Auch Vertreter der afrikanischen Zivilgesellschaft fordern einen umfassenden Ansatz. Die EU-Grenzschutzagentur Frontex werde unterstützt, statt das Geld in die Länder zu geben, für den Ausbau von Bildung und demokratischer Teilhabe, beklagt Odile Faye vom Netzwerk Zivilgesellschaft Migration und Entwicklung (MADE). Sie präsentierte eine Deklaration, die Vertreter zahlreicher Organisationen aus ganz Afrika verfasst haben. Diese fordern unter anderem, die Fluchtursachen wie Krieg und Konflikte zu beenden, Migration als Teil von Entwicklungshilfe zu nutzen, sichere Routen für Migranten zu öffnen, die innerafrikanische Migration zu erleichtern und die Zivilgesellschaft einzubeziehen. Faye betonte, dass Migration beiden Kontinenten nutze.

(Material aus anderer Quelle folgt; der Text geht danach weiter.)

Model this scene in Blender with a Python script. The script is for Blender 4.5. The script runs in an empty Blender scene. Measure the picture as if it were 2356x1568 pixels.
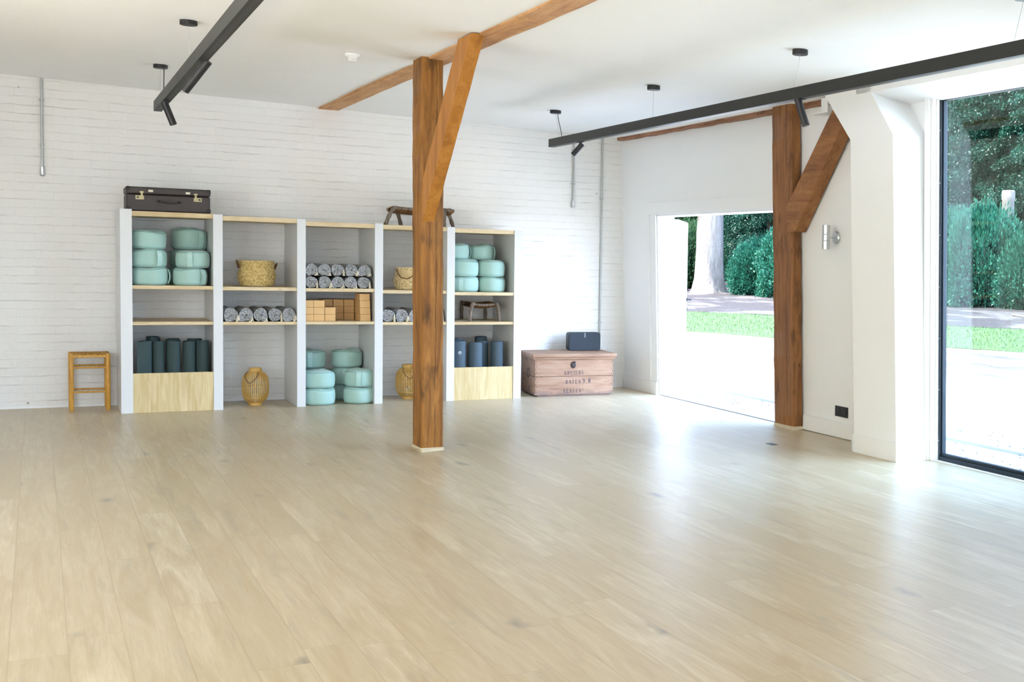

We are looking for life - Wir suchen nach Leben. Diesen Satz hat Katrine Camilleri schon so oft von Flüchtlingen gehört. Die Direktorin des maltesischen Jesuitischen Flüchtlingsdienstes ist sicher, dass sich jeder auf ein Flüchtlingsboot begeben würde, wenn er Krieg und Verfolgung nicht anders entkommen kann. Die Flüchtlinge suchten lediglich nach einer Perspektive für sich und ihre Familien. »Die Grenzsicherung mag wichtig sein, aber Menschen sind von größerer Bedeutung«, so Camilleri.